According to Savage, an important aspect of event planning is delegating tasks to staff members. When she scheduled an interview with Dave Pilkey 30 minutes before the event was supposed to begin, she missed an opportunity to debrief her staff, which led to a back-up in the ticketing area. Moving forward, she not only ensured that her staff knew the schedule for the night, but that she had enough staff members on hand to help as well.

Shaffner also stressed the importance of having enough staff members on hand. She shared with the audience that the first event she ever directed was Chris Colfer’s book tour for The Land of Stories, which included a pre-signing, a raffle, and a costume competition. The night became hectic as Shaffner and Colfer’s publicist realized they needed to hand out 210 raffle tickets to attendees participating in the costume competition.

For future events, Shaffner decided that staff would plan a checklist for all events with more than 150 attendees. Each staff member working the event is debriefed about who is assigned to what task, when breaks are allowed, when the guests will arrive, etc.

When the Red Balloon Bookshop hosted John Green on his tour for Turtles All the Way Down, the store had 20 volunteers help with the pre-signing portion of the night, which kept the event on schedule, said Whited.

Communication Is Key

The panelists also urged booksellers to remember that communication is critical when planning large-scale events. Appell shared that hosting John Green on his tour for Turtles All the Way Down was a particularly successful event, as his team clearly communicated their expectations with Parnassus Books.

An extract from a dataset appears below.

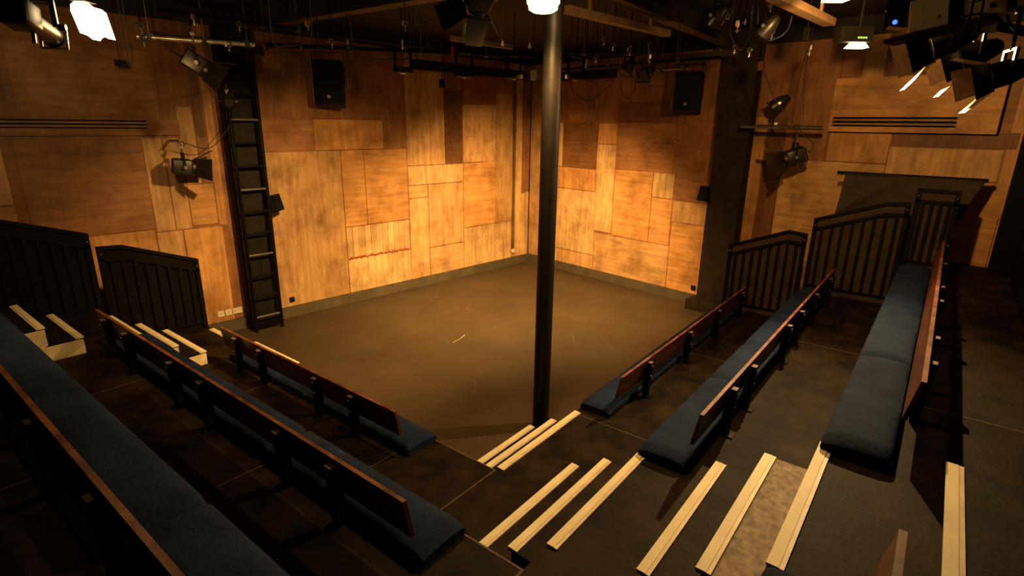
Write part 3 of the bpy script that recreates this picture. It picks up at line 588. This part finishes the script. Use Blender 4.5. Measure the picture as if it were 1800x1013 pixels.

Communication also played a key role in the successful execution of Children’s Book World’s event with Youtuber DanTDM. Hebert said that the event was unconventional when compared with what the store had experienced hosting in the past, but because of that, DanTDM’s team was extra communicative, which, in turn, allowed Hebert to communicate with attendees.

“We sent e-mails to every single person telling them exactly how [the event] was going to run, where they could eat, where they could park, how long it would be, when our back room would close, and when bathrooms wouldn’t be accessible. We put it all out there,” said Hebert.